-- START Data extract --

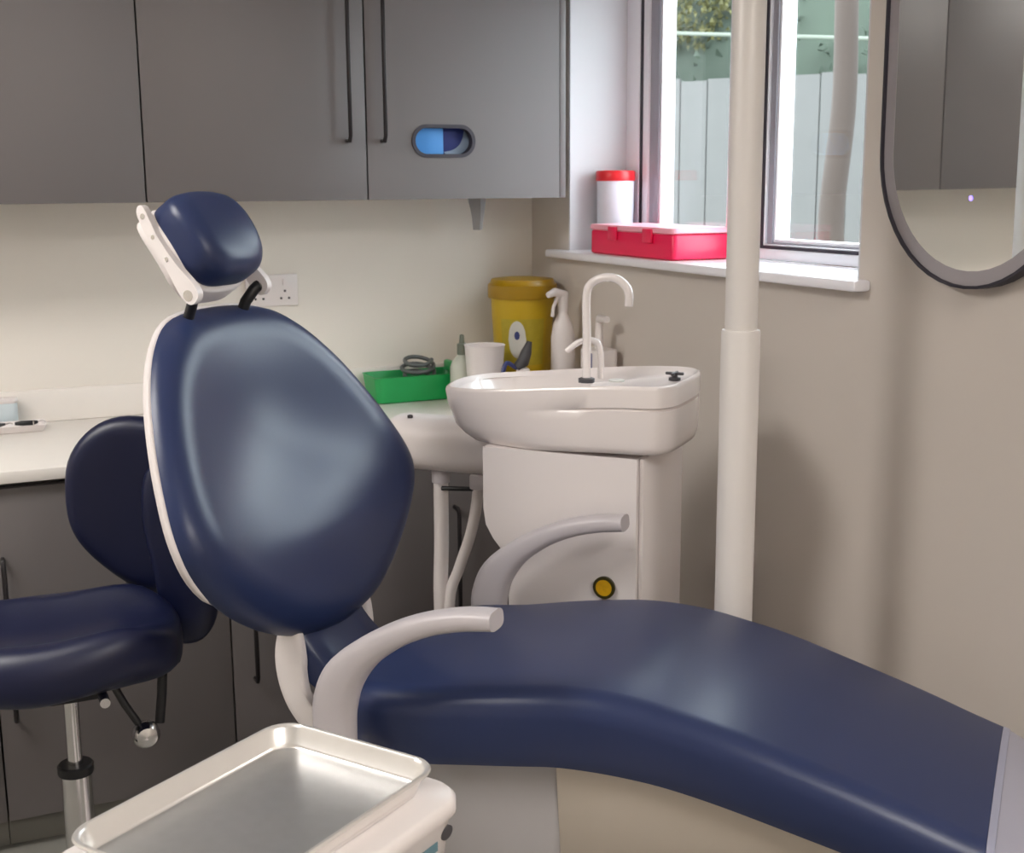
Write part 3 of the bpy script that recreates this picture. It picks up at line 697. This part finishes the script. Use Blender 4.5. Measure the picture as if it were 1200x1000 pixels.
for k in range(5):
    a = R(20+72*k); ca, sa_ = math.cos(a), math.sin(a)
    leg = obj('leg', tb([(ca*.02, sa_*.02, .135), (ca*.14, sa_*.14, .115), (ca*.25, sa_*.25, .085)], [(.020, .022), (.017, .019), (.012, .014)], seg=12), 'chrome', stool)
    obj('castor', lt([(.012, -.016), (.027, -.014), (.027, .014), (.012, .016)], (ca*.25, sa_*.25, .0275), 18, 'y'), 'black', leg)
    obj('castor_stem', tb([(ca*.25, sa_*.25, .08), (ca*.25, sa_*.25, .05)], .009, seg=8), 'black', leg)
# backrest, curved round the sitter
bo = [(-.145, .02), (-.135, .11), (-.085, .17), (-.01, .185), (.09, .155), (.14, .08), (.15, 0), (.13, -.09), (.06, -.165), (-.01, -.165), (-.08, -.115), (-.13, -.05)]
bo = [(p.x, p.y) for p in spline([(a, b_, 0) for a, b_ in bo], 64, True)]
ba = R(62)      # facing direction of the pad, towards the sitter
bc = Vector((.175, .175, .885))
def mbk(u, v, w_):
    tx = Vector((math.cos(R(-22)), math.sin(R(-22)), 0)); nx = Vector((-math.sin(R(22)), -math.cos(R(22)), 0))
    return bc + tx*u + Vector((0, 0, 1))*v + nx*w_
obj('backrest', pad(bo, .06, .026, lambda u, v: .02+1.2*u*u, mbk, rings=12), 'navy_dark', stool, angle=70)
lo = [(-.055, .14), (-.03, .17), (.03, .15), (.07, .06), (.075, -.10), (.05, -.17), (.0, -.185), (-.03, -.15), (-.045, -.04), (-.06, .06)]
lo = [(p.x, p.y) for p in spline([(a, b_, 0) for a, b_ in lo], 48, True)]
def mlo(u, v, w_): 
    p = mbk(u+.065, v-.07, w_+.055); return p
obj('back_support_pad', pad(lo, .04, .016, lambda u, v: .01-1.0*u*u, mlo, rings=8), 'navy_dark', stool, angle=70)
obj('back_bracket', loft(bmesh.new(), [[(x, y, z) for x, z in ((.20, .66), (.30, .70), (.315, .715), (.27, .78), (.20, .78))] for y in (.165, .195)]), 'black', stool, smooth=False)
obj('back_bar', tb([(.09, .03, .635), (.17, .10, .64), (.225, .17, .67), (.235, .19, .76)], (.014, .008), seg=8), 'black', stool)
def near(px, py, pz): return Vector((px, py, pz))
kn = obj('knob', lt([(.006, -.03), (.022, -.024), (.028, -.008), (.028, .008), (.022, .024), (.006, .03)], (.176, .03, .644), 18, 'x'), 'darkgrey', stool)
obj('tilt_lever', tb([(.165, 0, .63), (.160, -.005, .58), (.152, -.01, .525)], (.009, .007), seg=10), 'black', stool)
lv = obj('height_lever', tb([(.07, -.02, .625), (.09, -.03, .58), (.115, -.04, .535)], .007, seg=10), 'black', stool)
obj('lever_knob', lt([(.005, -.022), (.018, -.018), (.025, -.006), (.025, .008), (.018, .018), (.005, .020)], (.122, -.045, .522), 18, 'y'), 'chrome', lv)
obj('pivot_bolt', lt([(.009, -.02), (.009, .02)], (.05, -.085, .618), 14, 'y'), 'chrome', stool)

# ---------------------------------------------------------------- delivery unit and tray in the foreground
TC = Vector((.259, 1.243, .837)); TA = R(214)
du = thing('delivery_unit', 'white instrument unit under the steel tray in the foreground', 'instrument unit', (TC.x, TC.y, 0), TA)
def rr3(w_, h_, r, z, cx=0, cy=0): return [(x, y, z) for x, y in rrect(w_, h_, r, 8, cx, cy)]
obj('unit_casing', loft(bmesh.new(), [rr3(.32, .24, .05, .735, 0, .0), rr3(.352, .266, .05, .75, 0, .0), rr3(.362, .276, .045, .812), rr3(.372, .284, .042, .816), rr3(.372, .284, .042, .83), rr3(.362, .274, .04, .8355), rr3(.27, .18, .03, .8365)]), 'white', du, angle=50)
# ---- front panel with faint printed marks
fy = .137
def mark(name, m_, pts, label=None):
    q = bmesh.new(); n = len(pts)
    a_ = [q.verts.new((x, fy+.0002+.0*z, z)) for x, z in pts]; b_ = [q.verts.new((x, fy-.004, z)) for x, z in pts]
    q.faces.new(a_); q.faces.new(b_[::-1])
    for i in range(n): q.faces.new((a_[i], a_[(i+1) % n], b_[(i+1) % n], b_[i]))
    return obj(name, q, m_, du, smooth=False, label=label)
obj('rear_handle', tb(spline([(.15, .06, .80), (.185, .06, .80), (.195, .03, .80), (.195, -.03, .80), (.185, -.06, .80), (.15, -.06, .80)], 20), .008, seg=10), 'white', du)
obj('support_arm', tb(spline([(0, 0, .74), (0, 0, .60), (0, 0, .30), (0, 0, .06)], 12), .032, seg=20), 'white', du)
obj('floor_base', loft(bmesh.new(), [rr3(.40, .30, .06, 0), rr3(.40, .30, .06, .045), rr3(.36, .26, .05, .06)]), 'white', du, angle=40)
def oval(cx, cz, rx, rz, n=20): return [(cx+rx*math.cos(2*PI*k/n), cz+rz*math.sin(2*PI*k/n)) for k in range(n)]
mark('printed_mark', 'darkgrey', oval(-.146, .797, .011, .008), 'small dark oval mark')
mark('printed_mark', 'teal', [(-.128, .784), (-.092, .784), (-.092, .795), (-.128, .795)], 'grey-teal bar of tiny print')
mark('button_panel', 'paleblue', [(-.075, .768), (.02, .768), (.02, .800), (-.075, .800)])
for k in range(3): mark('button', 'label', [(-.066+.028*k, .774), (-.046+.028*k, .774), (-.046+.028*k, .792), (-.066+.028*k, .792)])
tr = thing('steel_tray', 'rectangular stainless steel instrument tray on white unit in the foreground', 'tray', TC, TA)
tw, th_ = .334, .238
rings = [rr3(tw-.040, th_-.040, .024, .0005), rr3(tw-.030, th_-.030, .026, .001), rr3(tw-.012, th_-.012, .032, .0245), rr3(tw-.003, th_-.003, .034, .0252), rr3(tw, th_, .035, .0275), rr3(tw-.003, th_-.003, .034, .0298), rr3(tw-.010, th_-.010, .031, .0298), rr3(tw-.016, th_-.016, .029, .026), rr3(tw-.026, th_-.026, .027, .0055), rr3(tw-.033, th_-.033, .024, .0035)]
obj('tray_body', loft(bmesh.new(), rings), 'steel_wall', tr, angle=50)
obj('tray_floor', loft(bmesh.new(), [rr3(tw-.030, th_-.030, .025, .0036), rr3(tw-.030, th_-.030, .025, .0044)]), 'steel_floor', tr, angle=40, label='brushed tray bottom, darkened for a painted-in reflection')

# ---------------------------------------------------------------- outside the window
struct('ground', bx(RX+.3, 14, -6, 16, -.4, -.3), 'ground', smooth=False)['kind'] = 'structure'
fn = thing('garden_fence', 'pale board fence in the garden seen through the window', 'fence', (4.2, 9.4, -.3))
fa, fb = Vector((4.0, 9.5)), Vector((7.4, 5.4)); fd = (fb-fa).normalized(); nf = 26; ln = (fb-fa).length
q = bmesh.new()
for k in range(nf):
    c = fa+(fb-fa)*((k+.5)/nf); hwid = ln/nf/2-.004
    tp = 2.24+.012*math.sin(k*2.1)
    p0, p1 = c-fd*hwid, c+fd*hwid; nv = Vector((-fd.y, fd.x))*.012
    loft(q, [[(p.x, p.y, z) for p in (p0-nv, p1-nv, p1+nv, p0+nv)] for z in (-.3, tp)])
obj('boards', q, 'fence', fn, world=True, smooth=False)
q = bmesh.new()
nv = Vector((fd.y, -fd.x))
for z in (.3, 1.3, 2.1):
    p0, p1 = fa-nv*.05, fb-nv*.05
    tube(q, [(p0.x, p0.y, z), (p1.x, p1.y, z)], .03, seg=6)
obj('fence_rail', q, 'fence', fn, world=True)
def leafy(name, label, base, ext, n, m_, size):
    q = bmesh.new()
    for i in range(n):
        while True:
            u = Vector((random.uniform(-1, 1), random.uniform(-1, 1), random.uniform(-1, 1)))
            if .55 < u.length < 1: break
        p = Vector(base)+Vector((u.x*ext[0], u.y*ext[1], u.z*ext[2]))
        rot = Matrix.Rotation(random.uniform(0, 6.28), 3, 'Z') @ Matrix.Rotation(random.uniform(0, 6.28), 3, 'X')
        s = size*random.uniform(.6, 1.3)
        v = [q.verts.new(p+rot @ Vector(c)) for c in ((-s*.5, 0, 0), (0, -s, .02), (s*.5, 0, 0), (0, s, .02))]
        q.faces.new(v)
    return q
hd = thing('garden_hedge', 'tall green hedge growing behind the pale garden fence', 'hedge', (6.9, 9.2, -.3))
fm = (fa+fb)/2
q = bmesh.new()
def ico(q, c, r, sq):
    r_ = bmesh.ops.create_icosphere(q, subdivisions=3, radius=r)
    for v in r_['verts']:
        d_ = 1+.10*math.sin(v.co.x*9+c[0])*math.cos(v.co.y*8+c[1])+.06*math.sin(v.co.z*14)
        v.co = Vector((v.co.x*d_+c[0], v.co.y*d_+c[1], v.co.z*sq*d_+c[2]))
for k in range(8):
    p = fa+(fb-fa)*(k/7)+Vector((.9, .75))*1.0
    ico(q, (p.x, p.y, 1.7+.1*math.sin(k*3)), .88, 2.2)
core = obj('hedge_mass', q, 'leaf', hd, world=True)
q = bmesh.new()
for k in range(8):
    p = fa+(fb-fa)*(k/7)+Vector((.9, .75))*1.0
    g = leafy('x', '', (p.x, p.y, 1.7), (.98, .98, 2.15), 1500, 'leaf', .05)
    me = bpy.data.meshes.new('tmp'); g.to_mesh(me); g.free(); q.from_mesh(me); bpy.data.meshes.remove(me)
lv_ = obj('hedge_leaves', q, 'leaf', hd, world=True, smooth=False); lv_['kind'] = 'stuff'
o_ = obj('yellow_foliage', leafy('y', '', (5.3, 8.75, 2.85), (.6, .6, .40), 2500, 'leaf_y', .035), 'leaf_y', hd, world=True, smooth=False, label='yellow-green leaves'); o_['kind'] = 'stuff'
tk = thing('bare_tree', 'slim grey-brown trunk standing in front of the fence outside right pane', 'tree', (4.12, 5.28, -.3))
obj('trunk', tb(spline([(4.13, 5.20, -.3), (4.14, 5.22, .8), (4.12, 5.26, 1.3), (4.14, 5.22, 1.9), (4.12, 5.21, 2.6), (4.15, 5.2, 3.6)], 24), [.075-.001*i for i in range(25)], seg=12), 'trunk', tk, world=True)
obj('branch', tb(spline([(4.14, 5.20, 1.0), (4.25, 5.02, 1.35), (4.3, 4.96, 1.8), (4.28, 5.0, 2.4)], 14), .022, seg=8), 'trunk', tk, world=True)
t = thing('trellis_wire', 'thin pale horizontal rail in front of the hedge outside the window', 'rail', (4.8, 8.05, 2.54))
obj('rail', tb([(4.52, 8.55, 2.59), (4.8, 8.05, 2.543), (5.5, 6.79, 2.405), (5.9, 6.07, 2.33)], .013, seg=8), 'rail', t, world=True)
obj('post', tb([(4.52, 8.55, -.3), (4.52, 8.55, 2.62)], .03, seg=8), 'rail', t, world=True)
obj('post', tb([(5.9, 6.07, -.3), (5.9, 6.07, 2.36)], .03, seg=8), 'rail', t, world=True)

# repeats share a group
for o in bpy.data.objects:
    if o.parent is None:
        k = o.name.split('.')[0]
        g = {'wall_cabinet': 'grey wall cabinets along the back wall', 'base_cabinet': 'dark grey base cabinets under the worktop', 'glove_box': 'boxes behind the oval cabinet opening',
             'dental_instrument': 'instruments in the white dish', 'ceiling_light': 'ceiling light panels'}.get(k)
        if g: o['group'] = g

-- END Data extract --

→ Given problem:
Leave the pictures out and reproduce exactly the lines from the top of the listing above through the line with "return bc +".

→ Reply:
Write part 3 of the bpy script that recreates this picture. It picks up at line 697. This part finishes the script. Use Blender 4.5. Measure the picture as if it were 1200x1000 pixels.
for k in range(5):
    a = R(20+72*k); ca, sa_ = math.cos(a), math.sin(a)
    leg = obj('leg', tb([(ca*.02, sa_*.02, .135), (ca*.14, sa_*.14, .115), (ca*.25, sa_*.25, .085)], [(.020, .022), (.017, .019), (.012, .014)], seg=12), 'chrome', stool)
    obj('castor', lt([(.012, -.016), (.027, -.014), (.027, .014), (.012, .016)], (ca*.25, sa_*.25, .0275), 18, 'y'), 'black', leg)
    obj('castor_stem', tb([(ca*.25, sa_*.25, .08), (ca*.25, sa_*.25, .05)], .009, seg=8), 'black', leg)
# backrest, curved round the sitter
bo = [(-.145, .02), (-.135, .11), (-.085, .17), (-.01, .185), (.09, .155), (.14, .08), (.15, 0), (.13, -.09), (.06, -.165), (-.01, -.165), (-.08, -.115), (-.13, -.05)]
bo = [(p.x, p.y) for p in spline([(a, b_, 0) for a, b_ in bo], 64, True)]
ba = R(62)      # facing direction of the pad, towards the sitter
bc = Vector((.175, .175, .885))
def mbk(u, v, w_):
    tx = Vector((math.cos(R(-22)), math.sin(R(-22)), 0)); nx = Vector((-math.sin(R(22)), -math.cos(R(22)), 0))
    return bc + tx*u + Vector((0, 0, 1))*v + nx*w_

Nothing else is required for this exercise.